W Krakowie dzień bezpłatnej komunikacji miejskiej występuje klika razy w roku. Miasto wtedy musi liczyć się ze stratami w okolicach 600 tys. złotych. W te dni pokrzywdzeni są pasażerowie, którzy korzystają z biletów okresowych. Krakowska radna wyszła z ciekawym rozwiązaniem.
Radna Anna Bałdyga w swojej interpelacji zwraca się do prezydenta Krakowa, aby powrócić do tematu sprawiedliwego traktowania wszystkich użytkowników komunikacji miejskiej. Związane jest to z możliwością wydłużenia terminu ważności biletów okresowych komunikacji miejskiej z uwagi na dni wprowadzenia bezpłatnej komunikacji.
– Gmina Kraków organizuje dni bezpłatnej komunikacji miejskiej średnio kilka-kilkanaście razy do roku. Wynika to zarówno ze stałych okazji jak np. „Europejski dzień bez samochodu” obchodzony corocznie 22 września jak i sytuacji spontanicznych np. każdorazowo ze względu na przekroczenie stężenia pyłówPM10powyżej 150 µg/m3. – tłumaczy krakowska radna.
Wierni klienci są pokrzywdzeni
Kiedy organizowany jest dzień bezpłatnej komunikacji miejskiej, osoby posiadające bilety okresowe nie są w nim uwzględniane. Jak pisze Anna Bałdyga, są to przecież najwierniejsi „klienci”, którzy na poważnie potraktowali apel o pozostawienie indywidualnych środków transportu i korzystanie z transportu publicznego. Robią to bardzo regularnie, a w większości przypadków nawet kilka razy dziennie, a nie tylko od „święta” jak jest bezpłatny dzień.
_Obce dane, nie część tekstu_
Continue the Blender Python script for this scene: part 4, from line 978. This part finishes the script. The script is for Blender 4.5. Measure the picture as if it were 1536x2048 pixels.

Osoby posiadające bilety okresowe otrzymują korzystne ceny biletów, natomiast później są notorycznie pomijane przy jednorazowych akcjach promujących transport publiczny.
– Teraz gdy możliwości technologiczne naliczania dodatkowych dni mogą być znacznie bardziej dostępne niż przed kilku laty, a przede wszystkim, ze względu na coraz częściej pojawiający się temat podwyżek cen biletów okresowych, powinno się wrócić do tematu sprawiedliwego traktowania wszystkich użytkowników komunikacji miejskiej – dodała radna.
Krakowska radna miejska pyta również m.in. o to czy technicznie jest możliwe by naliczać dodatkowe dni ważności biletów okresowych, już po dokonaniu zakupu przez ich użytkowników, a także czy jest realna szansa, aby w krótkim okresie – rok lub dwa lata – wypracować taką funkcjonalność w systemie obsługi kart miejskich. Bałdyga pyta również o to czy system byłby w stanie wysyłać użytkownikom powiadomienia w aplikacji na telefon za każdym razem, gdy dodatkowy dzień jest naliczany.
Darmowa komunikacja miejska
W 2024 r. (stan na dzień 30 listopada) były dotychczas 3 dni, gdy obowiązywały bezpłatne przejazdy środkami komunikacji miejskiej w Krakowie. Był to Dzień bez Samochodu i 2 dni smogowe. W 2023 r. 1 dzień (Dzień bez Samochodu), w 2022 r. 1 dzień (Dzień bez Samochodu) i w 2021 r. 4 dni: Dzień bez Samochodu i 3 dni smogowe.
– Aktualnie funkcjonujący system dystrybucji biletów KMK nie oferuje możliwości automatycznego przedłużania biletów już zakupionych przez pasażerów – wyjaśnia w odpowiedzi na interpelację zastępca prezydenta Krakowa Stanisław Kracik.
– Posiadanie ważnego biletu okresowego KMK nie stanowi podstawy do przedłużenia ważności tego biletu (rekompensaty, zwrotu środków) w przypadku, gdy w okresie trwania ważności uruchomiona zostanie usługa bezpłatnej KMK. Pasażer decydując się na zakup biletu okresowego z góry zna cenę i liczbę dni, w tym konkretny termin obowiązywania biletu oraz akceptuje aktualne zasady zawarte w przepisach taryfowych – tłumaczy zastępca prezydenta Krakowa.
Straty w budżecie Miasta Krakowa z tytułu bezpłatnej komunikacji miejskiej
w Krakowie w obecnym formacie (tj. biorąc pod uwagę tylko bilety do kasowania)
szacowane są na ok. 600 tys. zł dziennie. Całość kosztów do poniesienia z tytułu wprowadzenia 1 dnia bezpłatnej komunikacji miejskiej, obejmującej zarówno bilety do kasowania, jak i okresowe, może wynieść ponad 1,1 mln zł.